Task instructions =
Scan the material that follows. Copy every line containing the word "this".

____________________

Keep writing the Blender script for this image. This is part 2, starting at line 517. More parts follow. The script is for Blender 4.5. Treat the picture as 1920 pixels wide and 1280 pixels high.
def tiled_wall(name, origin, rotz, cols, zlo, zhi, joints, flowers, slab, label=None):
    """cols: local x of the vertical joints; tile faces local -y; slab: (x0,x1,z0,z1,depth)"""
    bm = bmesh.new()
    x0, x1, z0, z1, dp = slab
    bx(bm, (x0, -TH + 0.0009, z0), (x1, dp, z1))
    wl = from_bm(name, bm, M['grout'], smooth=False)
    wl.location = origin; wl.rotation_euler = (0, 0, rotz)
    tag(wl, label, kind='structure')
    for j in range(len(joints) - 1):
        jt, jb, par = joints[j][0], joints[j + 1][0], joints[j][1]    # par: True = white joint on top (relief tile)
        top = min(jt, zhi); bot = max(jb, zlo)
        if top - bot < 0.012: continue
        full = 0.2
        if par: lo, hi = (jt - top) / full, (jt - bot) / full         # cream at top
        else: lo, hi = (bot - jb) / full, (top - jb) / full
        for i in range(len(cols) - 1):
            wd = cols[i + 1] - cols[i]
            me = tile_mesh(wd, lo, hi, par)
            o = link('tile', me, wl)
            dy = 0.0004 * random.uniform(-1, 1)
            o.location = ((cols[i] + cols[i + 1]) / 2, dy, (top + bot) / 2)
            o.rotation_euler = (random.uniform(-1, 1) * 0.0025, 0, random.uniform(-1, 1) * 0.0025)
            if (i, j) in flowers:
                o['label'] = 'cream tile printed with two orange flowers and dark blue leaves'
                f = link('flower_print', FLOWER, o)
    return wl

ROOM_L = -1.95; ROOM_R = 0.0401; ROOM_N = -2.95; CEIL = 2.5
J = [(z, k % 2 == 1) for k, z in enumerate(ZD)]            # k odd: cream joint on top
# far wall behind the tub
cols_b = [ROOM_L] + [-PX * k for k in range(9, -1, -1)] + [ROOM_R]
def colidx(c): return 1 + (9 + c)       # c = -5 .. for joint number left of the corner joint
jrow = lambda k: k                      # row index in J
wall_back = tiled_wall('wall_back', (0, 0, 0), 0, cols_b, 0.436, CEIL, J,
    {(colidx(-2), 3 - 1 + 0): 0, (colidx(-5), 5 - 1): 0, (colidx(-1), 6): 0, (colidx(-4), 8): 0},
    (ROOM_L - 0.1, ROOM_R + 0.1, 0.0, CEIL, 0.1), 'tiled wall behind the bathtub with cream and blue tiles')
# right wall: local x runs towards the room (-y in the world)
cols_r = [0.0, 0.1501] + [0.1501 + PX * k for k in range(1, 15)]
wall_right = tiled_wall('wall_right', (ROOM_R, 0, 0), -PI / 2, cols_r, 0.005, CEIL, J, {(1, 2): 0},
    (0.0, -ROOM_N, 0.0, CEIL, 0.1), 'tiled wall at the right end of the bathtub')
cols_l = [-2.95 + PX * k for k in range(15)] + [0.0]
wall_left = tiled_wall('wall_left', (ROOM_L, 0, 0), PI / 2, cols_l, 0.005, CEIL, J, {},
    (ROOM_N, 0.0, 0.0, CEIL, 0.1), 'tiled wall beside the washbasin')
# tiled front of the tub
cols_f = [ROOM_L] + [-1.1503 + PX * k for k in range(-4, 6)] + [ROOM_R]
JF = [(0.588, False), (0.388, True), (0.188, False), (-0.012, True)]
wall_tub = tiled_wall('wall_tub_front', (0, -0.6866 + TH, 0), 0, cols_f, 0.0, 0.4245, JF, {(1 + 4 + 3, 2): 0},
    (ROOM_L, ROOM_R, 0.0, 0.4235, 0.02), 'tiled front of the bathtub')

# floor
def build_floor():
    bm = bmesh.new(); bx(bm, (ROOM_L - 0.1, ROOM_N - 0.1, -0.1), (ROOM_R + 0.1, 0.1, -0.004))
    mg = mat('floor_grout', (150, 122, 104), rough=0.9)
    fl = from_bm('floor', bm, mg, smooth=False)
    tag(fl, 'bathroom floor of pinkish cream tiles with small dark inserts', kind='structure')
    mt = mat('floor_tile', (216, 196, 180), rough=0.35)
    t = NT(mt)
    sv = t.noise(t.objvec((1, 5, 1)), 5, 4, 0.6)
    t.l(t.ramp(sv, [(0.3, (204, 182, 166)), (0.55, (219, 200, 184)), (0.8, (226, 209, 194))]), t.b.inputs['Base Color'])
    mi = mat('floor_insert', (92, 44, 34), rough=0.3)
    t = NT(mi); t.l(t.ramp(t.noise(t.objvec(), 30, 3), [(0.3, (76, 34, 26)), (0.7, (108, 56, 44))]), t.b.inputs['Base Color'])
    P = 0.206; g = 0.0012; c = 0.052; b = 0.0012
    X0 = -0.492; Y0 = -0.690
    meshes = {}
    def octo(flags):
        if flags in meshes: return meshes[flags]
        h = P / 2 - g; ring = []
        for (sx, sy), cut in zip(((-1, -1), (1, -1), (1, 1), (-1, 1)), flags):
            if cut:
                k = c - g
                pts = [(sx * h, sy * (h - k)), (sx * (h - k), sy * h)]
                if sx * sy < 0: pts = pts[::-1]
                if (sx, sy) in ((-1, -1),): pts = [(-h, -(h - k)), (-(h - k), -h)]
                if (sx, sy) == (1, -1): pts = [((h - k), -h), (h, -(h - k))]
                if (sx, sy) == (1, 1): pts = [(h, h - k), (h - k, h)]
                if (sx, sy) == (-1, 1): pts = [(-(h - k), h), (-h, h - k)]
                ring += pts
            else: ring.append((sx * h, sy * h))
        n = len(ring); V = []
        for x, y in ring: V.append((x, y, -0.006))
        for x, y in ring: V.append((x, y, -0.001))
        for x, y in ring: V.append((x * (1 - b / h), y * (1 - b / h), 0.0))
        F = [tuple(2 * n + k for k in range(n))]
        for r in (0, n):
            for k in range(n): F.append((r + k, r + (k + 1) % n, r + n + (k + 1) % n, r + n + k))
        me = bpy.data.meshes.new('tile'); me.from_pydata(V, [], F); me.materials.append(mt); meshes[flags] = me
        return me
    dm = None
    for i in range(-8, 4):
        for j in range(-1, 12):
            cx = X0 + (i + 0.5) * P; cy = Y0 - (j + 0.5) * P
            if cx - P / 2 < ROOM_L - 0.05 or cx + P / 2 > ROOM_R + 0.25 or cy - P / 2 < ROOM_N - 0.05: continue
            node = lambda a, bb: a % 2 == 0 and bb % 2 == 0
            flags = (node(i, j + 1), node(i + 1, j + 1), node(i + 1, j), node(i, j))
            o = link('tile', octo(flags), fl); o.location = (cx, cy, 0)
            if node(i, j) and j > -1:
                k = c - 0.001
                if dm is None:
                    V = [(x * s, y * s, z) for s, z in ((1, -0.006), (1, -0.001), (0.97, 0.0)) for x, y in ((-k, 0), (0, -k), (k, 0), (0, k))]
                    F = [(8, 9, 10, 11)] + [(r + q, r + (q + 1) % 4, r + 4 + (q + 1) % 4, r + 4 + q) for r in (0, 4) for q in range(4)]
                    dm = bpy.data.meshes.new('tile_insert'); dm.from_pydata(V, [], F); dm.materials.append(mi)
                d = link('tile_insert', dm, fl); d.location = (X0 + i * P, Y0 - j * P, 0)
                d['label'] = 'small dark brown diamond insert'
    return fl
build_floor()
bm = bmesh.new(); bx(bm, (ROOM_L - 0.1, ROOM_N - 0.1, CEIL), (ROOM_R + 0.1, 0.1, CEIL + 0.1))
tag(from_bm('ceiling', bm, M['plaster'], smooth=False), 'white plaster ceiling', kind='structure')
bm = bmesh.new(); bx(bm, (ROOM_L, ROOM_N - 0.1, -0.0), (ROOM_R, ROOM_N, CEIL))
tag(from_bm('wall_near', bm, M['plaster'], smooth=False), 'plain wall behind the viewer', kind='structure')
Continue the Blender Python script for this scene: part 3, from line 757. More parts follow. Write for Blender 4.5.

____________________

Finished exercise =
Keep writing the Blender script for this image. This is part 2, starting at line 517. More parts follow. The script is for Blender 4.5. Treat the picture as 1920 pixels wide and 1280 pixels high.
Continue the Blender Python script for this scene: part 3, from line 757. More parts follow. Write for Blender 4.5.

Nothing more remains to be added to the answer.